Audio Advent 2021 Day 4: An interview with Jamie W. Hall

For day four of Audio Advent 2021, we interviewed award winning classical baritone Jamie Hall, to find out a bit more about his background, how he came into the professional music industry, and his recent crowdfunded recording of Schubert’s Die schöne Müllerin. 


Hi Jamie, For anyone who hasn't heard of you before, would you mind briefly introducing yourself? 

Hi Corin. I’m foremost a classical baritone and a full-time member of the BBC Singers, but - if I have the time - I conduct, compose and sometimes teach. 


Let's start with a few quick-fire questions to get to know the man beneath the bathrobe. 

What are your hobbies outside of music? 

That’s a tough one… It’s pretty rare that I’m not involved in some form of music making or listening, and I don’t so much have hobbies, more a series of brief obsessions. Recent semi-successes have included allotment gardening, painting portraits and furniture restoration.


What was your favourite band/ensemble/group growing up? 

Well I listened to a lot of my parents’ music, so I got Diana Ross and Tina Turner from my mum, and Oasis, Ocean Colour Scene and the like from my dad. Later on I went through a massive Lloyd Webber phase and could also do a passable Elton John impression.


And who is your favourite composer now? 

That’s too tough to answer. Bach and Schubert will always be up there, along with Mendelssohn, and then there are the English composers… Vaughan Williams, Finzi… My favourite composer tends to be influenced by what I’m working on that day.


What is your go-to takeaway order? 

Curry, hands down.

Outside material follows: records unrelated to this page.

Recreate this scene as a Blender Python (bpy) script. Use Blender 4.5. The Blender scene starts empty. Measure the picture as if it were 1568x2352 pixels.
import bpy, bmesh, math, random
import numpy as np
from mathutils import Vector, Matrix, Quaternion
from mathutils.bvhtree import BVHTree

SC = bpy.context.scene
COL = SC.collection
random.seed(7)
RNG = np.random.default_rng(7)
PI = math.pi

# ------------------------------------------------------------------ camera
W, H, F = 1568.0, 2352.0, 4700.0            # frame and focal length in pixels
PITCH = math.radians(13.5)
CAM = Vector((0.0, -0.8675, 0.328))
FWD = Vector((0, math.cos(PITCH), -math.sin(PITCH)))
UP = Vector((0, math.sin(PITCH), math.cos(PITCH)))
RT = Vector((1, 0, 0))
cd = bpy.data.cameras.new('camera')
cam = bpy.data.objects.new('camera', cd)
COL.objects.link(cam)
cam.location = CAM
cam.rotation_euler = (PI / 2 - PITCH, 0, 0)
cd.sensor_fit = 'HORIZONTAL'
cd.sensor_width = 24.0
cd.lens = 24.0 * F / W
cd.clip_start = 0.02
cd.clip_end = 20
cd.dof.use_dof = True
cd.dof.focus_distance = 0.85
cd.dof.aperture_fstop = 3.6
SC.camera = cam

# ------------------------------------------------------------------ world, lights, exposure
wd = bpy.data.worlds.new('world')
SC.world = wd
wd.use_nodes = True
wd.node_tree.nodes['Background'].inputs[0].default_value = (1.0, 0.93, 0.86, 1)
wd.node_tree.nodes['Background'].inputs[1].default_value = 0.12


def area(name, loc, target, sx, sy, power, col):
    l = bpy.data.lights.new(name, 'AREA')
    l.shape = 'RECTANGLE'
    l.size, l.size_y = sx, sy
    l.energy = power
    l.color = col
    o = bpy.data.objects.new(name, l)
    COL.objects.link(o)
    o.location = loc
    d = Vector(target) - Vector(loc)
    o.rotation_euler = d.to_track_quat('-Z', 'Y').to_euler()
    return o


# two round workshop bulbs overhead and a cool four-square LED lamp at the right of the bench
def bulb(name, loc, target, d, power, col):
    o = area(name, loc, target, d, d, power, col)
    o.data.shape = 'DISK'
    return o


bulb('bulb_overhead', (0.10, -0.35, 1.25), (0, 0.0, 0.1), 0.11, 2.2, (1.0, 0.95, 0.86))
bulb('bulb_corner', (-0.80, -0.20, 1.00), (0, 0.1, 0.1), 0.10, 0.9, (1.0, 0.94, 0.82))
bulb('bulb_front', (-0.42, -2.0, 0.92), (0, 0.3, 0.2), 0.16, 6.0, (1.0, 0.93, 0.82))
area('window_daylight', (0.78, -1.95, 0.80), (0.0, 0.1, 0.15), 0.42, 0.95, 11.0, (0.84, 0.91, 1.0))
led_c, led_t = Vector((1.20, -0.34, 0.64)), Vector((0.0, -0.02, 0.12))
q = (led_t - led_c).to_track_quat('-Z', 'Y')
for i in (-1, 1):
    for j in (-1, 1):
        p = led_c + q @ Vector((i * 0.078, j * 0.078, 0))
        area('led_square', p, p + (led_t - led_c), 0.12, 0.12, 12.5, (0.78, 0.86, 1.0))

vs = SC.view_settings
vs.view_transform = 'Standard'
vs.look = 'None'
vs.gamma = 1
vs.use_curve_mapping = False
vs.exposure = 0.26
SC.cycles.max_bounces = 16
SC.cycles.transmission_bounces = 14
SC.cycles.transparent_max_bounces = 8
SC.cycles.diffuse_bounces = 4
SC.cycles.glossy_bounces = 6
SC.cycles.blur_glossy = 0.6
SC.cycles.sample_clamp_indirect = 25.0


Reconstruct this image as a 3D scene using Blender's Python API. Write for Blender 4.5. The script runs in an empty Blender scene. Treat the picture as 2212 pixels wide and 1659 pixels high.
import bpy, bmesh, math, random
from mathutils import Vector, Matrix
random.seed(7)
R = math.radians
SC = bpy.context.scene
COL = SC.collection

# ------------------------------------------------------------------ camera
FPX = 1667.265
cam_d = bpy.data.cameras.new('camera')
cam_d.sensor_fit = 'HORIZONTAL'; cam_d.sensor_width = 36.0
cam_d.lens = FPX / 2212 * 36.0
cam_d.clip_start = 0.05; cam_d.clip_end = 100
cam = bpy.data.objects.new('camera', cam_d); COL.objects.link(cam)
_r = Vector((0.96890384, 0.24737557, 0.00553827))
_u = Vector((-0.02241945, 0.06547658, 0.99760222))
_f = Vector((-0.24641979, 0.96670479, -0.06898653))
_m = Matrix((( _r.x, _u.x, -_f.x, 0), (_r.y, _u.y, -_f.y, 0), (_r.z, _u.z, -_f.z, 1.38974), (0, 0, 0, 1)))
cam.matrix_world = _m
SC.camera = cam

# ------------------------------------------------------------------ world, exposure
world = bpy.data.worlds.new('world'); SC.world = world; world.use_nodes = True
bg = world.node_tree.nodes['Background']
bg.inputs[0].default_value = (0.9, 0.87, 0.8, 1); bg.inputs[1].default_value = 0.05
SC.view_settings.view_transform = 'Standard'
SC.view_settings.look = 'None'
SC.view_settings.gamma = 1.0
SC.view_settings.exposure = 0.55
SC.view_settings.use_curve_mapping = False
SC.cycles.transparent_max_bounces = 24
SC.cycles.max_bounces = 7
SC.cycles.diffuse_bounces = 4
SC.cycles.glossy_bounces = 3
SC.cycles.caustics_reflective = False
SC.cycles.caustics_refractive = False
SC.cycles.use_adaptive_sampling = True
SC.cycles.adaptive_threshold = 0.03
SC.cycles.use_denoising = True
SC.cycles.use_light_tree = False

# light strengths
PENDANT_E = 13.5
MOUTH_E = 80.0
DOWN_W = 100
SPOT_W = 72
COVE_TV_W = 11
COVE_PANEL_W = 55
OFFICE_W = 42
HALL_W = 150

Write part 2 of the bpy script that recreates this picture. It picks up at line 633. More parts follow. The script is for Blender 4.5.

Not too spicy with plenty of peshwari naan, popadoms and lime pickle!


What instruments fill a singer's house? 

Well, I’ve just bought a 6’1” grand piano so that! 


It was your birthday recently; what piece of music did you listen to/sing to celebrate? 

My partner and I love drinking bubbles and smashing out the show tunes at the piano so there was plenty of that… I also had to practise a few carols because I might well have to play for our local Christmas Day service which is a little nerve wracking. 


What is your favourite piece of music to perform publicly?

The piece that I’m equally happy conducting, singing solo, or in the chorus is Verdi’s Requiem, but my favourite piece generally is Elgar’s Dream of Gerontius



And importantly, what is your current HiFi/listening system? 

Sadly I’ve yet to invest in a really good system. I have a pair of excellent noise-cancelling headphones for serious listening and then a little Sony sound system in my study. After a recent visit to the Expressive Audio Showroom I have some seriously beautiful speakers on my wish list! 


So, moving on, how did you discover your love of classical music? 

Well, at home I was only vaguely aware of classical music, preferring musical theatre. It was when I joined my university chamber choir that I fell in love with choral music and it’s been an obsession ever since. 


When did you begin singing, and what have been your favourite or most memorable professional roles? 

I didn’t train formally until I turned up at university so I had a lot of catching up to do, which means it was pretty extraordinary to join the BBC Singers as a fully fledged professional not quite 6 years later. There have been too many highlights since to list them all, but a seriously memorable one was singing the title role in Benjamin Britten’s Noye’s Fludde alongside my teenage singing hero, Michael Crawford, as the voice of God.


What advice would you give to young singers hoping to pursue a professional choral career?

Find a good teacher. Work on your sight-reading. 


Your bathrobe recitals became a bit of a classical music internet sensation over lockdown. What inspired them, and more crucially, what is the significance of the bathrobe!?

The bathrobe was not really significant at all, more a result of my absentmindedly posting a video first thing in the morning without having dressed. I think people found it amusing and endearing, but I think it’s also good to see classical music happening without the usual formality. It makes it more human - more accessible.


We discovered your crowdfunding campaign to bring your dream of recording Schubert's Die schöne Müllerin to life while it was still fairly early on, and watched excitedly as support grew and grew. What gave you the idea to crowdfund your first CD?

People kept asking why I hadn’t recorded a CD and suggesting crowdfunding. I was reluctant because I wasn’t convinced it would work. I don’t think people realise just how much it costs to produce a CD and how difficult it is to even break even with sales. I’m incredibly grateful to everyone who helped make it happen - including Expressive Audio of course - and to Convivium Records for their help, support and encouragement. 


What was the process of recording a CD like, and when will the general public be able to get their hands on it? 

It’s an incredibly intense experience. A total immersion in the piece. I can’t imagine having been able to do it without already knowing the piece inside out. It was fantastic and I can’t wait to do it again. The disc will be released by Convivium on February 4th 2022. 


And finally, what is next for you in terms of future projects or recordings?

I’d love to record again but I’ve too many ideas and haven’t yet settled. Lots of my supporters are asking for English Song repertoire so I’m currently looking at wonderful things by Howells, Holst, Finzi and Vaughan Williams.

Thank you for taking the time to talk to us, Jamie, and we're excited to hear what becomes of your future projects!